Authors:
Aina Errando, Adelaida Afilipoaie, Heritiana Ranaivoson | imec-SMIT, Vrije Universiteit Brussels (Belgium)
DOI:https://doi.org/10.1080/17512786.2026.2682271
Abstract
News personalisation has become essential in the dynamic news media landscape, leveraging algorithms and user data to curate personalised news feeds. However, the motivations for its (non) adoption in news media organisations and the challenges of aligning technological capabilities with journalistic values remain underreported in the literature.
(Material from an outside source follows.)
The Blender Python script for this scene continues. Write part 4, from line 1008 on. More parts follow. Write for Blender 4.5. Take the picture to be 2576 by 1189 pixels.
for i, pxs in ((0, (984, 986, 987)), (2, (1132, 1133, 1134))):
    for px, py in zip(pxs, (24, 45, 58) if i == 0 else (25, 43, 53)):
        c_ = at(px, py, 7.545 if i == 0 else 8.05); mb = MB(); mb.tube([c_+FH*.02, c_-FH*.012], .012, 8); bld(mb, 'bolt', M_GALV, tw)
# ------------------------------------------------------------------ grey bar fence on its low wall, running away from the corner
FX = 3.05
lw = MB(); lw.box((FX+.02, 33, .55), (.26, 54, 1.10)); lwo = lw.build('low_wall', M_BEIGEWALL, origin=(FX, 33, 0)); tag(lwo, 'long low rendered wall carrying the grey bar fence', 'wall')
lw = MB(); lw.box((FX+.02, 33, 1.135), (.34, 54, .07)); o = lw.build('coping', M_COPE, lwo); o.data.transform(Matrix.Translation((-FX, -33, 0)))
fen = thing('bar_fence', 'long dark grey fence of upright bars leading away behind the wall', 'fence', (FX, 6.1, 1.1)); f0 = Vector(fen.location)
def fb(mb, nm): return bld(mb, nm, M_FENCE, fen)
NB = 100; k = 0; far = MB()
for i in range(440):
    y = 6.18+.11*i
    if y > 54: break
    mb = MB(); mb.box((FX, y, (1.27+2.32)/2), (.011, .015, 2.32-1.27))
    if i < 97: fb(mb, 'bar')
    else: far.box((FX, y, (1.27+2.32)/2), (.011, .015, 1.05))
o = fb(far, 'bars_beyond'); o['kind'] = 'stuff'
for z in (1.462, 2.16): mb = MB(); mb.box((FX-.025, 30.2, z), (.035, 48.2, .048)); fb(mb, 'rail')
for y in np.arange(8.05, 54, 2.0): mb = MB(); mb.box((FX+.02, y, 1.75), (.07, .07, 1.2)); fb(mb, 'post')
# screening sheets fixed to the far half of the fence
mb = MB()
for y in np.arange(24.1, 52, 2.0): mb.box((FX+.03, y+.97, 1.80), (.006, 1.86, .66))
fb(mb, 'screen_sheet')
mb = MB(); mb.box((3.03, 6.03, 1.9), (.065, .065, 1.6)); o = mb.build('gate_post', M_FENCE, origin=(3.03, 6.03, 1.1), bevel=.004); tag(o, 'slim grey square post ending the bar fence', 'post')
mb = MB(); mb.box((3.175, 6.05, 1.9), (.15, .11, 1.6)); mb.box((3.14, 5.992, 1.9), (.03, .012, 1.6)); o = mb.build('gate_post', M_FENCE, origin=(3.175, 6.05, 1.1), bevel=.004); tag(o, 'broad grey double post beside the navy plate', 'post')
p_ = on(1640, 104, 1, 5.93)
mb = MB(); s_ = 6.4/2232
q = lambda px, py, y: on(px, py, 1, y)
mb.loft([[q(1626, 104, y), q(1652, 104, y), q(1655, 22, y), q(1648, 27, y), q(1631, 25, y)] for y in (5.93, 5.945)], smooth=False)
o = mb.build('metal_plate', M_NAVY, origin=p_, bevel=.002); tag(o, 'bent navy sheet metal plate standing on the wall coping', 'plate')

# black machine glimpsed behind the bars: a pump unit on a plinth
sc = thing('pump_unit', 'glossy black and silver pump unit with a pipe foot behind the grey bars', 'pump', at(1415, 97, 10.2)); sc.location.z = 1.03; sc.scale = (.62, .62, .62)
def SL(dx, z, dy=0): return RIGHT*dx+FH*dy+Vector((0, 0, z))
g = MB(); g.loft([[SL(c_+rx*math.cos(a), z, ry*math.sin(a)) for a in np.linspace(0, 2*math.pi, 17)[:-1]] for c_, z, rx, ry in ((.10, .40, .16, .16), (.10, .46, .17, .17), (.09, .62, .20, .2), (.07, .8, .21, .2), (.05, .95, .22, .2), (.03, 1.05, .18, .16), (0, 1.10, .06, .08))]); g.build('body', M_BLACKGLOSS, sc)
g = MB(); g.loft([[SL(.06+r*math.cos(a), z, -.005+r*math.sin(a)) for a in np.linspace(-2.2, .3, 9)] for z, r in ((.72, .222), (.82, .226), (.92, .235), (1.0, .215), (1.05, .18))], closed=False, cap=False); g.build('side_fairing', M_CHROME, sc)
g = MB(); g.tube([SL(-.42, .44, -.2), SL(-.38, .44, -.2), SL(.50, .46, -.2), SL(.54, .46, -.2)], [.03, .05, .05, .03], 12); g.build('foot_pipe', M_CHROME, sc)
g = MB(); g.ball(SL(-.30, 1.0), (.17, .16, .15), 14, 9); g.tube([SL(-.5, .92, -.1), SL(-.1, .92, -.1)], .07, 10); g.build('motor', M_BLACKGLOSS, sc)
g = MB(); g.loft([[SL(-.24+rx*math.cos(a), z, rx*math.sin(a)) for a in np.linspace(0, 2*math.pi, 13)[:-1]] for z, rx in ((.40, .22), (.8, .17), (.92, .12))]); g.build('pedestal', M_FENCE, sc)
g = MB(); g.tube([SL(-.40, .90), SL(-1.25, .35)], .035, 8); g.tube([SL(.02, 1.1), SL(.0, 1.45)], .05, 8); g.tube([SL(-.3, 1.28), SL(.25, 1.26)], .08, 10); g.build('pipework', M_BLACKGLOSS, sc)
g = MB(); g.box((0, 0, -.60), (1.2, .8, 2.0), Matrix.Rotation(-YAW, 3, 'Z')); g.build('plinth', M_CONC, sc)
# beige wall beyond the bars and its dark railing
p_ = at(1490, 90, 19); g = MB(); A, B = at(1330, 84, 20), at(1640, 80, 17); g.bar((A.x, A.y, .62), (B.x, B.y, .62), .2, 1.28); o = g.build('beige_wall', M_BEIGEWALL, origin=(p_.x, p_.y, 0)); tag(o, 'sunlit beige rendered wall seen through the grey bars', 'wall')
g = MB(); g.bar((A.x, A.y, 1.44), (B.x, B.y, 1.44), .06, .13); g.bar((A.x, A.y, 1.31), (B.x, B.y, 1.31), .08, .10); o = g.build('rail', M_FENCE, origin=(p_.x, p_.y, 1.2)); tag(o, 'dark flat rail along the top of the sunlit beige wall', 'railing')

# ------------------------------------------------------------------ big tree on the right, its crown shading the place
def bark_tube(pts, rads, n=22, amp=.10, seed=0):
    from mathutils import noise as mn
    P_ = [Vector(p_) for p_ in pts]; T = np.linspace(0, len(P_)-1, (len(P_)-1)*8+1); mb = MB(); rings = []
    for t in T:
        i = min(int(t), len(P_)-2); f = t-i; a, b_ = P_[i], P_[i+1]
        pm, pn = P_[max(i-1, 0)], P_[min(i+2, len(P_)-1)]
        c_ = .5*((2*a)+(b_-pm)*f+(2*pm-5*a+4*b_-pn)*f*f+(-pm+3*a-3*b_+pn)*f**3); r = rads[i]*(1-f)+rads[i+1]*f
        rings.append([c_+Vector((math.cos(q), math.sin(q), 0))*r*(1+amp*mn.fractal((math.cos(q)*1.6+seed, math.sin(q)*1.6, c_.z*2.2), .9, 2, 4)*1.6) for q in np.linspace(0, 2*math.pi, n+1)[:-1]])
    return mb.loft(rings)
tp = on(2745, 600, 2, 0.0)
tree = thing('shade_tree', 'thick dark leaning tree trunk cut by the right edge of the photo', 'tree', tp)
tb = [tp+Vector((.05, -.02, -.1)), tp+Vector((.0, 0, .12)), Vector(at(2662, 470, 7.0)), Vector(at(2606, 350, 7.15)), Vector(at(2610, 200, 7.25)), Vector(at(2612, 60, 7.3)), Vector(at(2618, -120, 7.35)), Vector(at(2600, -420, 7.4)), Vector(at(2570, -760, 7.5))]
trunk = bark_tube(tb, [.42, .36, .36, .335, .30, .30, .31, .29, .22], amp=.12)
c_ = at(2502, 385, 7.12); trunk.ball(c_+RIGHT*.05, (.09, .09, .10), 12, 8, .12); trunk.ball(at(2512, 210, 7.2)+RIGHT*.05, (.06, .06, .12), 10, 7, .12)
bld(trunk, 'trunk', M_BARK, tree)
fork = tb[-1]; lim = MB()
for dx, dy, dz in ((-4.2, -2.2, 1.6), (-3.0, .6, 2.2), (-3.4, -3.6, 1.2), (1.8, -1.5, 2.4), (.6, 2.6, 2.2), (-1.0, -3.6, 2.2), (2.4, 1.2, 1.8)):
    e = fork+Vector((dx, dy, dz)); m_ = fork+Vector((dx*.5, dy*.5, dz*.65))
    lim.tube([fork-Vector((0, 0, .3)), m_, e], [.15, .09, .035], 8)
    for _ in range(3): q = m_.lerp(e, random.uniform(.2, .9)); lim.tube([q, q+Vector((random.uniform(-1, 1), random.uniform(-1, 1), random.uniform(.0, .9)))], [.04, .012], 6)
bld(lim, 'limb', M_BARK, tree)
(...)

Furthermore, existing work has predominantly focused on technical optimisation of NRS, leaving organisational motivations behind the limited use of personalised news recommender systems (NRS) comparatively underexplored, especially in Southern European media systems. Based on sixteen semi-structured expert interviews with journalists, editors, managers, and data and IT specialists in Spanish generalist news media organisations, the findings show a cautious approach to adopting NRS. Alongside tensions between editorial and technological departments, the results reveal wariness in implementing NRS, with professionals desiring human curation and oversight to ensure that news content meets standards aligned with their editorial values. The study confirms the existence of “tech-editorial gaps” and highlights the practical importance of bridging roles. We illustrate how commercial, organisational, and value-related considerations jointly shape the decision-making process, contributing empirical evidence from a media system where personalisation is at the early stages of deployment.